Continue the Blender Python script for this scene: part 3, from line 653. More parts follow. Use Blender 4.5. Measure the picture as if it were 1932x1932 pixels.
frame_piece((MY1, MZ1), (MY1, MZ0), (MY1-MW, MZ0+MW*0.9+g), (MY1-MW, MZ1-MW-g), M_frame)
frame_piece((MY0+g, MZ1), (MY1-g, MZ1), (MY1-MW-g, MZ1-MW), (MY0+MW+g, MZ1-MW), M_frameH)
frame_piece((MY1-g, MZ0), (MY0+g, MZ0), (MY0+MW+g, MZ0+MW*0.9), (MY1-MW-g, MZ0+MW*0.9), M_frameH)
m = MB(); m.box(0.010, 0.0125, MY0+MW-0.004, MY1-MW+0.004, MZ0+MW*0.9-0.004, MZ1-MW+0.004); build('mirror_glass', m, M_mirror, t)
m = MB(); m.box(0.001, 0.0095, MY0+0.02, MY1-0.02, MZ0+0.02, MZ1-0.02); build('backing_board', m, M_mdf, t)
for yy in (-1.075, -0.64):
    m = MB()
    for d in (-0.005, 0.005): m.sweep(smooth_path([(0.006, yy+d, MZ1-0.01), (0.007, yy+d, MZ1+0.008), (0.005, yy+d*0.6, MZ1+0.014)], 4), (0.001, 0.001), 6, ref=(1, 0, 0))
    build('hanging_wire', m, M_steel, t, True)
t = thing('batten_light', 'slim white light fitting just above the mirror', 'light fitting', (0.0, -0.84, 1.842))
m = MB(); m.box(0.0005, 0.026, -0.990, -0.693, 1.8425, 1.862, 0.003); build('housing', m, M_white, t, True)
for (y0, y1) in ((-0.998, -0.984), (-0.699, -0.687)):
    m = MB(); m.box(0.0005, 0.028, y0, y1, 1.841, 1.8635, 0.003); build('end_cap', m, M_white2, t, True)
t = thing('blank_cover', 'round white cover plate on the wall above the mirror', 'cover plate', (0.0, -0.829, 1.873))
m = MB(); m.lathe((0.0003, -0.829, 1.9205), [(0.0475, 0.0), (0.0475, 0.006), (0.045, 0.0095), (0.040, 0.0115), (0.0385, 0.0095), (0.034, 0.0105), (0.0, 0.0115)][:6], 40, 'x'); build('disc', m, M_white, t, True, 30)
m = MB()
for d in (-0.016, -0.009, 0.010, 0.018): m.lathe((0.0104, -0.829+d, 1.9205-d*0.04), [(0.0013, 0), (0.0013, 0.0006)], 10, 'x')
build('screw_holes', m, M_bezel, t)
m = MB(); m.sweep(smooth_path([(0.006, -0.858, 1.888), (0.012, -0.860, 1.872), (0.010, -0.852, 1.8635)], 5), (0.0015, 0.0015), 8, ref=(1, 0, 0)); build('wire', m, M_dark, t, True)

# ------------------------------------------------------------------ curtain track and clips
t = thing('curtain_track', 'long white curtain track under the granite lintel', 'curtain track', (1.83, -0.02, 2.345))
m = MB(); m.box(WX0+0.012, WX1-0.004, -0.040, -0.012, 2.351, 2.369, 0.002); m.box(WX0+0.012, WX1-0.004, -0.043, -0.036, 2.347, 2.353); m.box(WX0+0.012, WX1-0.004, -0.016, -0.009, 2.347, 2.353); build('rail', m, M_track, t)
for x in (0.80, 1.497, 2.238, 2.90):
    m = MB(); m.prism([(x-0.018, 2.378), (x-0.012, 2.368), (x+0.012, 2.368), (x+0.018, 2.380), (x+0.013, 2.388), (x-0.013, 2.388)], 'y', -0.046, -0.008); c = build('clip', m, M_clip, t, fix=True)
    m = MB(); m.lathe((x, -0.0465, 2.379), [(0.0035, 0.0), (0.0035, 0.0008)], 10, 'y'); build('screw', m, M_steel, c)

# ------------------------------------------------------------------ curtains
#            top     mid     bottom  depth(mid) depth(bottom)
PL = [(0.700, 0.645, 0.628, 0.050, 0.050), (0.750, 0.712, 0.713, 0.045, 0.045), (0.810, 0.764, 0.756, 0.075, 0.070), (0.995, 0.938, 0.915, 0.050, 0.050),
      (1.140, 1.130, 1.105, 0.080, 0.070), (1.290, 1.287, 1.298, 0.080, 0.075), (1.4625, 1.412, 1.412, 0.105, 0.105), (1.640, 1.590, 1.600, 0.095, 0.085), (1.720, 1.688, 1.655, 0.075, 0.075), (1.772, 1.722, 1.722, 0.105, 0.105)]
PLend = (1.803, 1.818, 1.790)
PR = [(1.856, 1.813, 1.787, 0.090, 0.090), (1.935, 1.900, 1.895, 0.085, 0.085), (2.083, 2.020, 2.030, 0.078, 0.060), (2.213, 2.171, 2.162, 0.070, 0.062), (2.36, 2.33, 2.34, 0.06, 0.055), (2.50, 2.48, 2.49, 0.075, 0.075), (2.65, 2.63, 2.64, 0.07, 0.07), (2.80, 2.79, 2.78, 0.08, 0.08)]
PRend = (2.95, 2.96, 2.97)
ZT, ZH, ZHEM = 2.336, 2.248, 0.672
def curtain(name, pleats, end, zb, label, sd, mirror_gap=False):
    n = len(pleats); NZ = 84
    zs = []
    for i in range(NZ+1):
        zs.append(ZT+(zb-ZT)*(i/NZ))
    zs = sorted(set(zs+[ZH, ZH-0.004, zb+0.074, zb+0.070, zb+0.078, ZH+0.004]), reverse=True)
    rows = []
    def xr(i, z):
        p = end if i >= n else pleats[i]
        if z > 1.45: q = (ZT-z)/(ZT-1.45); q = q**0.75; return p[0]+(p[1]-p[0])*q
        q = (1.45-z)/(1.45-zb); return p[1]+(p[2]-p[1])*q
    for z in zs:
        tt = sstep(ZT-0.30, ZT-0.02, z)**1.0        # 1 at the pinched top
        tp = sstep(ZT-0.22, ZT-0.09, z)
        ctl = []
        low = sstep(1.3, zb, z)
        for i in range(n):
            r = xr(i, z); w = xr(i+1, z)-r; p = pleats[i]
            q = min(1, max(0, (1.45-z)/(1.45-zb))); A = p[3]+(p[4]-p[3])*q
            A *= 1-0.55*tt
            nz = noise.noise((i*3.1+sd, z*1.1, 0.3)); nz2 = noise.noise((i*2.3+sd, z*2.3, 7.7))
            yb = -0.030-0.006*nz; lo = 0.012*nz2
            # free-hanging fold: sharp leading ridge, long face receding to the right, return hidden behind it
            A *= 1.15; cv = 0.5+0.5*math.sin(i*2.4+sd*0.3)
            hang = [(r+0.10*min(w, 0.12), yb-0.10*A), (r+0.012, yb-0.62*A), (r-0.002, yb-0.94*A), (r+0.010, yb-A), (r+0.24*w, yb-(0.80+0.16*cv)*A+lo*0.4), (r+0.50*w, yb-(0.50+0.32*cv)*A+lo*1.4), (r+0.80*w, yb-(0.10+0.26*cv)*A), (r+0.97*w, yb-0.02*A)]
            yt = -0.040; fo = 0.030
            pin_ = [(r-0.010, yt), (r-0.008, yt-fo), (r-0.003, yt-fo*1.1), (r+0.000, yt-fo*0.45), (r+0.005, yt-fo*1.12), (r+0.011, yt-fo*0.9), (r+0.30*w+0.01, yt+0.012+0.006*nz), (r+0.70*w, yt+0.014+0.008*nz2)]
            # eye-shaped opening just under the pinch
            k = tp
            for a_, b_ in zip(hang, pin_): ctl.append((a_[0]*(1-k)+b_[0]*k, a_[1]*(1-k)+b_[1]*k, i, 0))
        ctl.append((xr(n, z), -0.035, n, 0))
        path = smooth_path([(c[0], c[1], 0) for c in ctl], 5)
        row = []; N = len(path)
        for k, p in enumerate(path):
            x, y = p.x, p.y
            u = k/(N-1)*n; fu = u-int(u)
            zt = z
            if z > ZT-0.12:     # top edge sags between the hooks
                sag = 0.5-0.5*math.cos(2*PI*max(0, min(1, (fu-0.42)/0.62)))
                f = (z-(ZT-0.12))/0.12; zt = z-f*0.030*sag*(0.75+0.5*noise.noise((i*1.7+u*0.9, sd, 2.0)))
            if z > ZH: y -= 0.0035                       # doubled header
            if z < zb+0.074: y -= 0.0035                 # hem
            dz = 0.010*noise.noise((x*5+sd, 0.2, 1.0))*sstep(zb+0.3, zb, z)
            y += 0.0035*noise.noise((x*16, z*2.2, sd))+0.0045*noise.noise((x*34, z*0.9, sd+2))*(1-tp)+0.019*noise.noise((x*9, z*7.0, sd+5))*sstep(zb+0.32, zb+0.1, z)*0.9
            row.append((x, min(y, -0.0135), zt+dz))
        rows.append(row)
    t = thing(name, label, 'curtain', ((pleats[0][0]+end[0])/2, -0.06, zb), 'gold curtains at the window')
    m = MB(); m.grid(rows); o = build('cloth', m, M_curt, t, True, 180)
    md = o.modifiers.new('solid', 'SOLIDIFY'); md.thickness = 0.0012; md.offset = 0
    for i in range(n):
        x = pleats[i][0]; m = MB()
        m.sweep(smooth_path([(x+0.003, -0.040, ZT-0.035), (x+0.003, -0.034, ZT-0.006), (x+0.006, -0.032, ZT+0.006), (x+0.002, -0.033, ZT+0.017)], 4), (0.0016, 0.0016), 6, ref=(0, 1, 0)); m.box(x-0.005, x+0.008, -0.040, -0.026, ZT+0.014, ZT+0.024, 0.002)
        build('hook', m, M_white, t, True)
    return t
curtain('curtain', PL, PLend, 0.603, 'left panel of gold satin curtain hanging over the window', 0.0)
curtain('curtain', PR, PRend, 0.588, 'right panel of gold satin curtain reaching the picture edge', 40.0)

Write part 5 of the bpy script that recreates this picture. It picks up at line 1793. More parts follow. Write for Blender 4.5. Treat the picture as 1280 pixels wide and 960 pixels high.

• [Written problem] Report all lines of the data above that include the string "parts".

• [Written answer]
Continue the Blender Python script for this scene: part 3, from line 653. More parts follow. Use Blender 4.5. Measure the picture as if it were 1932x1932 pixels.
Write part 5 of the bpy script that recreates this picture. It picks up at line 1793. More parts follow. Write for Blender 4.5. Treat the picture as 1280 pixels wide and 960 pixels high.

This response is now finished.